Known Issue: Source Splitting

Synopsis: The DASCH catalogs may contain multiple entries corresponding to a single astronomical source. When the lightcurve processing pipeline matches the detections on a plate against the catalogs, the measurement may get assigned to any one of the catalog entries, causing measurements of the same source to be split between different catalog entries.

Details

The primary DASCH source catalogs, APASS and ATLAS-refcat2, sometimes contain multiple entries corresponding to a single astronomical object. This is something that occurs in astronomical catalogs in general, and then in the particular case of DASCH the relatively poor spatial resolution of many of the photographic plates often results in high levels of blending, exacerbating the problem.

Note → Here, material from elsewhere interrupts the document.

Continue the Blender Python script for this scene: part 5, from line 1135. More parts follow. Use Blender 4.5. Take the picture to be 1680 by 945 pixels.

Although the DASCH analysis attempts to account for blending, it is not uncommon for DASCH source searches to turn up multiple catalog entries. For instance, a lightcurve search for the variable star PV Cep (RA 20:45:54, dec +67:57:38) in the APASS catalog returns two entries: N013332320656 at a nominal separation of 8 arcsec, and N01333232066 at a nominal separation of 17 arcsec. (These identifiers correspond to GSC2.2 HTM-6 designations, and differ only in their last digits.) These appear to be two records for the same object (PV Cep is a YSO with an outflow), and the two are certainly indistinguishable as far as most plates in DASCH are concerned.

During photometric processing of each plate, the detections from the mosaic image are matched to the reference catalogs. When there are multiple nearby candidates and the blend processing fails, the measurement will be assigned to one of the candidates in a quasi-random fashion, depending on which seems to be closest. The upshot is that the lightcurve measurements will be distributed unpredictably among the nearby sources.

If a lightcurve search turns up multiple catalog matches within the default 20 arcsec search radius, in many cases it is appropriate to merge the lists of detections into a unified lightcurve. Keep in mind, however, that the plates in DASCH vary widely in terms of both spatial resolution and depth, so that a blend in one plate may be easily resolved into separate sources on another. As usual, visual inspection of the relevant imagery is strongly recommended.

As a general rule, the ATLAS-refcat2 catalog is superior to APASS when it comes to this issue, because it is based on Gaia astrometry. For instance, a lightcurve search for PV Cep using ATLAS turns up just one source, ATLAS2_980596492, at a nominal separation of zero arcsec. However, the ATLAS photometry suffers from false long-term features that make the data unsuitable for many science applications.